Après les militaires, les Juifs: la France est aujourd'hui en émoi, abasourdie par les deux tueries qui viennent de faire sept morts, à Montauban puis Toulouse. Le meurtrier est vraisemblablement le même - même méthode, et surtout, même arme. Mais on en sait bien peu: il n'a laissé aucun message, aucune revendication.

La distance est si grande, entre les actes et ce que l'on sait de leur sens du point de vue de leur auteur, qu'il n'est possible, au mieux, que de démultiplier les hypothèses. Les plus délicates consistent à examiner la possibilité d'un lien entre le climat général, en France, et ces crimes, un peu à la manière dont on a pu comprendre après coup les motivations d'Anders Breivik, l'auteur du massacre de 76 personnes en Norvège, en juillet dernier - un assassin obsédé par le marxisme et la présence de l'islam en Europe.

Si l'émotion est considérable, en France, comme dans le monde, ce n'est pas tant du fait que des militaires ont été les premières victimes de cette série, c'est en raison du caractère antisémite des évènements de Toulouse.

Un premier point saute aux yeux: depuis une dizaine d'années, après un pic important, l'antisémitisme en France, à en suivre divers indicateurs, n'avait cessé de décroître. Il était mieux contrôlé; s'il s'agit des risques d'attentat contre des institutions juives, ou des communautés, la police et la justice sont dans ce pays particulièrement vigilantes.

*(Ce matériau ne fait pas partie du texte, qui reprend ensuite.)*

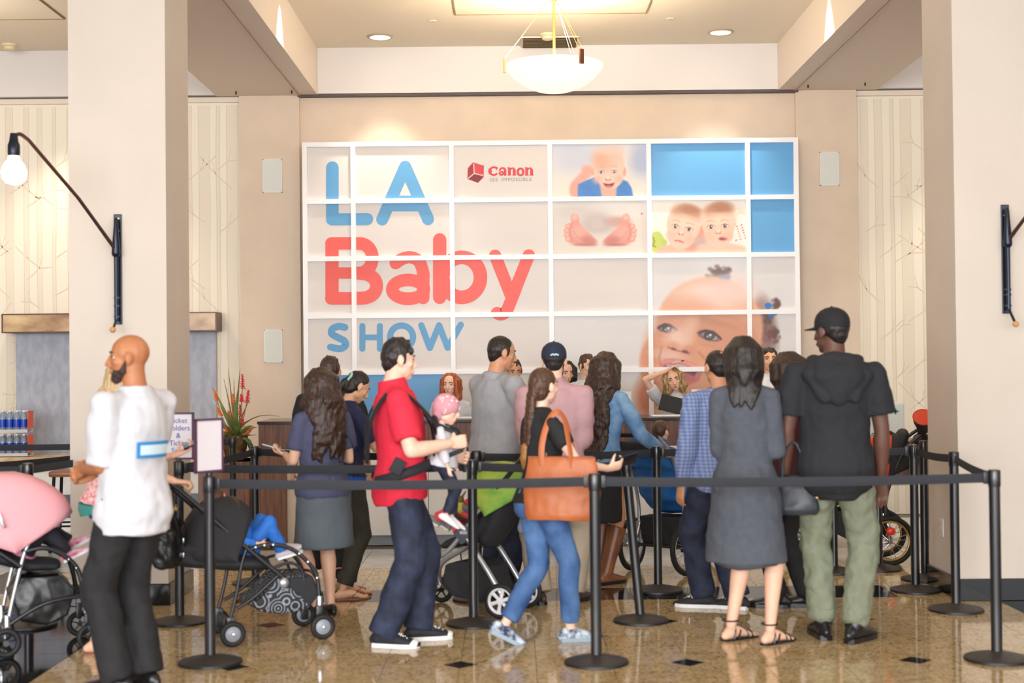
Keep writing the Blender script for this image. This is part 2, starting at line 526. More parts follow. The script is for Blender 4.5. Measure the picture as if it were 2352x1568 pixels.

Il était refoulé en dehors de l'espace public, bien plus qu'avant, puisque Marine Le Pen, à la différence de son père, ne se livrait plus à de mauvais jeux de mots antisémites, ou que les thèses de Faurisson niant la réalité des chambres à gaz avaient perdu de leur impact.

Et contrairement à ce qui se passait dans le passé, la projection sur le sol français des tensions et des violences du Moyen-Orient passait moins activement par l'antisionisme que l'on pouvait observer dans certains milieux issus de l'immigration en provenance du monde arabo-musulman, virulent, lourd d'antisémitisme au nom de la cause palestinienne.

Dans le même climat de déclin de l'antisémitisme, la France, néanmoins, est agitée par des tensions qui tournent autour de la question de l'identité nationale. La hantise de l'autre, aujourd'hui, est moins celle des Juifs, certes, mais elle n'en est pas moins attisée, visant alors avant tout les musulmans, les immigrés, les gens du voyage, les Roms.

L'approche de la campagne présidentielle, puis la campagne elle-même, suspendue quelques heures en raison de la double tuerie, ont été depuis plusieurs mois l'occasion, pour la droite classique, sous la houlette de Nicolas Sarkozy, d'une véritable droitisation dominée par l'appel aux «valeurs nationales» et à la mise au pas de ce qui semble en entacher l'homogénéité.

L'excitation entretenue par la droite et l'extrême droite autour de l'islam et de l'immigration, la hantise du communautarisme font partie du contexte, et la question juive, ici, est hautement paradoxale: car tout en brandissant le drapeau d'une République ne voulant reconnaître dans l'espace public que des individus, libres et égaux en droit, et en dénonçant les minorités qui voudraient se faire reconnaître dans l'espace public, le pouvoir multiplie les signes de reconnaissance vis-à-vis d'une communauté particulière, les Juifs.

Le discours républicain est pris ici à son propre piège: comment peut-on se dire opposé au multiculturalisme et au communautarisme tout en apportant aux Juifs de France la reconnaissance, le soutien et les mesures de protection dont ils ont d'autant plus besoin qu'ils sont visibles dans l'espace public, avec leurs lieux de culte et/ou leurs écoles propres?

La France aujourd'hui se recueille de manière consensuelle, faisant preuve de santé morale. Demain, il faudra bien revenir aux enjeux de fond que la tuerie de Toulouse vient souligner, au-delà des émotions légitimes qu'elle suscite.